Favorable à l’article 74, la députée de Guyane, Christiane Taubira, estime que «s’il y a des espaces de décision que nous n’avons pas occupés, avec les défis qui s’annoncent, notamment concernant la jeunesse, les espaces actuels ne suffiront pas». «Avec l’article 73, argumente-t-elle, on est obligés d’avancer au rythme du calendrier législatif» de métropole.

La ministre de l’Outremer, Marie-Luce Penchard, refuse, elle, de prendre posision. Dans une interview parue jeudi dans les éditions locales de l’Express, elle appelle les deux DOM à faire un «choix franc et clair»: «L’outremer a besoin de réponses et de stabilité.»

Pourquoi la Réunion et la Guadeloupe ne votent-elles pas?

La Réunion a écarté la perspective d’un renforcement de son autonomie «normative» et ses élus ont même obtenu qu’une disposition spécifique soit, pour cela, introduite dans la Constitution.

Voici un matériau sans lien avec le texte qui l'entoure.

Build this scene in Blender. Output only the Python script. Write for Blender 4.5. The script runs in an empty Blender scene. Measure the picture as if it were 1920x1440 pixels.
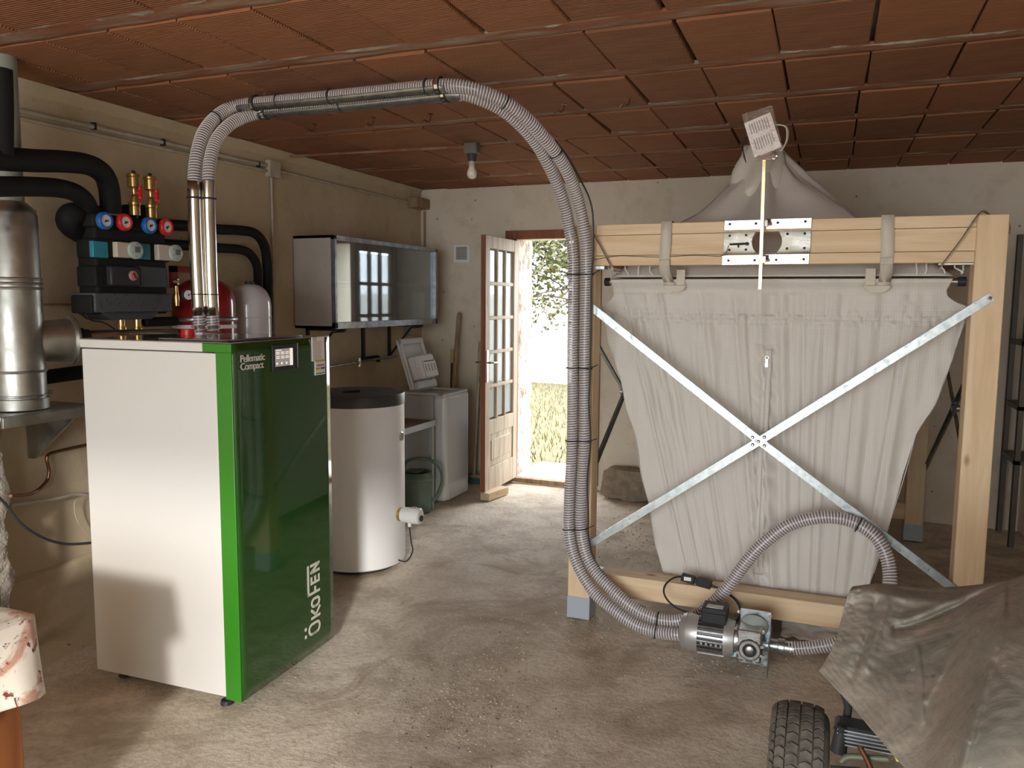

Après la crise sociale de 2009, les élus guadeloupéens ont, eux, préféré repousser toute «modification institutionnelle ou statutaire» pendant 18 mois, le temps d’élaborer un «projet de société», «incompatible», selon eux, avec un tel scrutin. Lors d’un précédent référendum, en décembre 2003, la Guadeloupe avait largement rejeté (72,98%) la proposition d’une collectivité unique se substituant au département et à la région. Le résultat avait été plus serré en Martinique (50,5% contre).

Selon un sondage de l’institut Qualistat Etudes et Conseil publié jeudi, les Martiniquais pourraient se prononcer dimanche à 59% contre le passage à l’article 74, 41% y étant favorables (1).

(1) Enquête réalisée par téléphone, du 26 au 30 décembre, auprès d’un échantillon de 400 Martiniquais représentatif de l’ensemble de la population âgée de 18 ans et plus, selon la méthode des quotas.